Anger Management for Parents

Anger Management for Parents

Anger Management for Parents

“How do I stay calm when my kids are driving me crazy?!”

It’s a common question we hear from parents and we get it. When your kids are doing something that seems designed to push your buttons and make you mad, it can be hard to stay calm and not yell. We also know that you don’t want to be the parent who yells. You just want your kids to listen.

Which is why today, Dr. Phelan is talking about:

  • How you can use your irritation constructively!
  • The ways that talking, negotiating, and arguing affection your level of frustration, and your parenting self-esteem
  • What you can do to keep your cool, even in the most frustrating situations

No Talking, No Emotion

One of the most important rules of the 1-2-3 Magic program is the "no talking, no emotion" rule when you are counting. It's also one of the hardest to follow. As humans we tend to want to talk and reason, but when it comes to getting kids to behave, it's better to stay calm and stay quiet.

Expectations

One way to help yourself to stay calm and not get angry with your kids when the misbehave is to set realistic expectations. If you have an expectation that your kids will always be well-behaved, that they will always listen, and they will always do something the first time they're asked without arguing, you're going to be disappointed and frustrated. 
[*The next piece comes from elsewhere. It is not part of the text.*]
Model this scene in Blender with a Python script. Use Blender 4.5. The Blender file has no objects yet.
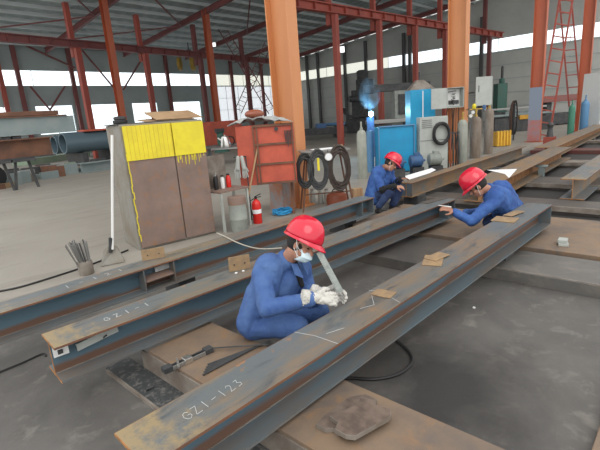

If you instead set realistic expectations about how often your kids are going to fight with each other, when they're going to use the high-pitched voice you don't like, or the fact that young children have tantrums daily, you'll find yourself feeling much calmer when those things do happen because you already know they're coming up! This will make it easier to follow the plans you've made for how to deal with those issues.

Problem Solving

As humans, we feel irritation and anger to push us to solve problems. You can use the energy from the irritation you feel to inspire you to work with your kids and your partner to create a plan to deal with kid's misbehavior at home.